Chez les opposants au troisième mandat, l’on semble affûter les armes pour mener ce qui est considéré comme l’ultime combat contre Macky Sall.
Ce qui est sûr, c’est que sur cette question, Ousmane Sonko et Cie ne seront pas seuls. Au-delà de l’opposition classique de quelques responsables de BBY soupçonnés d’avoir des ambitions, des voix s’élèvent dans toutes les sphères de la vie publique pour mettre en garde contre toute velléité de passer outre les dispositions constitutionnelles.
Même au niveau du camp présidentiel, des gens qui se présentent comme ‘’parents’’ au président de la République se désolidarisent contre un tel projet funeste. C’est le cas notamment de Baidy Samba Sow, membre influent de l’APR en Côte d’Ivoire. Dans une tribune, il peste : ‘’S’il y a un Sénégalais qui doit œuvrer à ce que Macky Sall continue de présider aux destinées du Sénégal, ça devrait être moi, parce qu’étant mon grand frère – nous sommes issus du même village. Mais en tant qu’intellectuel et homme politique, patriote et panafricaniste, je me dois surtout de me préoccuper des valeurs que nous devrons laisser à la postérité...’’
Une question d’éthique et de morale avant d’être juridique
À en croire le membre de l’Alliance pour la République, il ne faudrait même pas s’attarder sur les concepts juridiques.
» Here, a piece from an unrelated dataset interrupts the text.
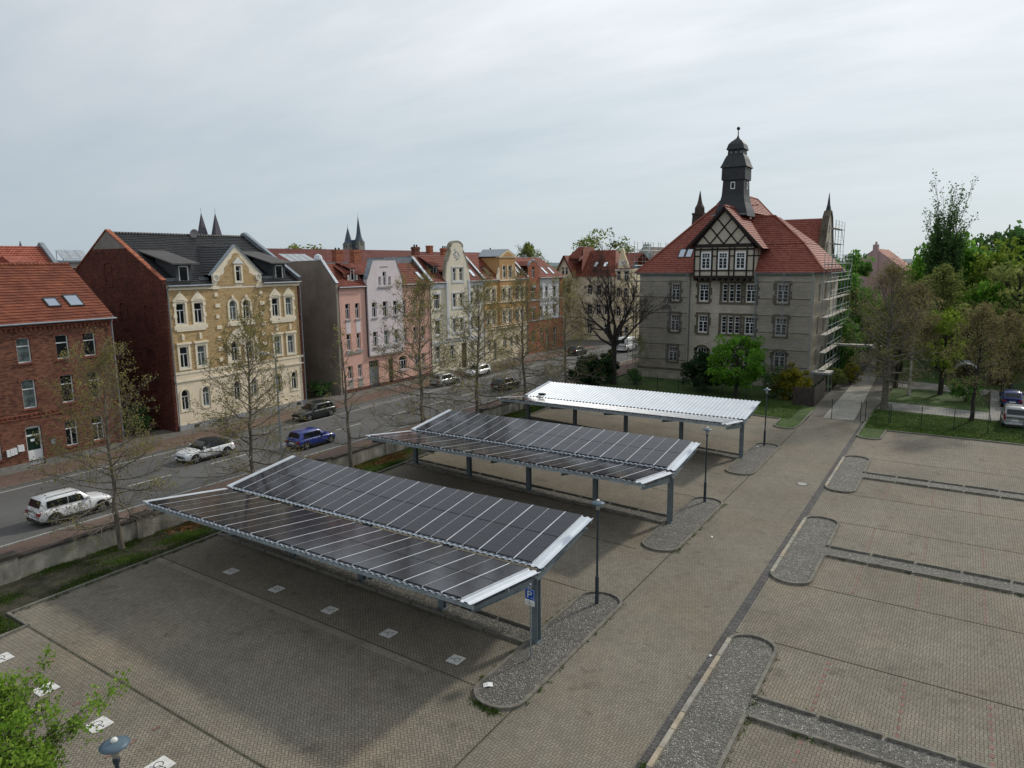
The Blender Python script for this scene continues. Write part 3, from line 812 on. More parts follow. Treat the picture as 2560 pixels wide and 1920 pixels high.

Lui préfère, à la place, mettre l’accent sur les principes moraux et éthiques qui doivent prévaloir en toutes circonstances. ‘’Quand le président Macky Sall a accédé au pouvoir en 2012, rappelle-t-il, il savait que les mandats étaient limités à deux et il avait très mal pris le forcing de Wade qui avait tenu vaille que vaille à faire un troisième mandat. C’est la raison pour laquelle il a fait un référendum pour verrouiller la Constitution, afin que nul ne puisse faire plus de deux mandats consécutifs. En 2019, à la veille de la Présidentielle marquant son second et dernier mandat, il avait clairement dit aux Sénégalais que c’était son dernier mandat, s’il était élu. Vouloir revenir aujourd’hui se présenter pour la troisième fois, ce serait un reniement sans qualificatif et sans précédent’’.
De l’avis de M. Sow qui souhaite la sortie la plus honorable à son ‘’grand frère’’ de président, tout ceci n’est que l’œuvre des ‘’faucons’’ et autres courtisans tapis dans l’ombre du palais. ‘’À ces faucons qui n’ont d’yeux et d’oreilles que pour les deniers de la République, je lui demande de ne point prêter attention à leur sorcellerie. Si le président commet l’erreur de cette candidature, ce sera la porte ouverte à la violation de ce verrou par n’importe quel pouvoir qui viendra après’’.
Avantages et inconvénients
L’histoire est pourtant assez édifiante, à ce sujet. Abdoulaye Wade, qui avait forcé en 2012, l’a chèrement payé. Isolé sur la scène internationale, il a également subi dans sa chair l’emprisonnement de son fils et la traque de tous ses proches, sans parler du désamour d’une partie de ses militants et sympathisants. Aujourd’hui encore, il n’a pas fini de payer sa témérité.
Comme lui en 2012, Macky Sall risque-t-il le même sort, s’il s’entête à vouloir coute que coute forcer un troisième mandat ? La question mérite d’être posée, d’autant plus que le Président Wade avait fini de se s’éloigner de la France et des Occidentaux, pour se rapprocher des pays des Emirats, de la Turquie, de la Chine, entre autres. Il est clair que les pays éconduits avaient pesé de tout leur poids, pour que Wade ne puisse pas rempiler.
En ce qui concerne l’actuel Président, les relations sont au beau fixe avec la France et l’Occident. Risque-t-il l’isolement sur la scène internationale ? Rien n’est moins sûr, si on se rapporte aux exemples de la Guinée et de la Côte d’Ivoire. Condé a été voué aux gémonies et Ouattara félicité pour avoir tous les deux forcés un troisième mandat. L’un s’était fâché avec la France, l’autre est d’un soutien indéfectible à la cause du pays de Marianne.
Egalement, en ce qui concerne le Président Sall, le troisième mandat continue d’être utilisée comme une arme pour tenir en respect les troupes. De ce fait, l’actuel locataire du palais y trouve un gain politique de refuser de se prononcer sur la question.
Mais, aussi, les futures retombées du gaz et du pétrole sont venues complexifier la donne pour le Chef de l’Etat et les tenants du pouvoir qui voient d’un mauvais œil la perspective de céder le pouvoir au moment où le pays entre dans une ère annoncée de prospérité. Ce qui fait dire à certains observateurs que la seule explication à cet entêtement du troisième mandat, c’est la boulimie du pouvoir et l’obsession pour les découvertes d’hydrocarbures sur le sol sénégalais.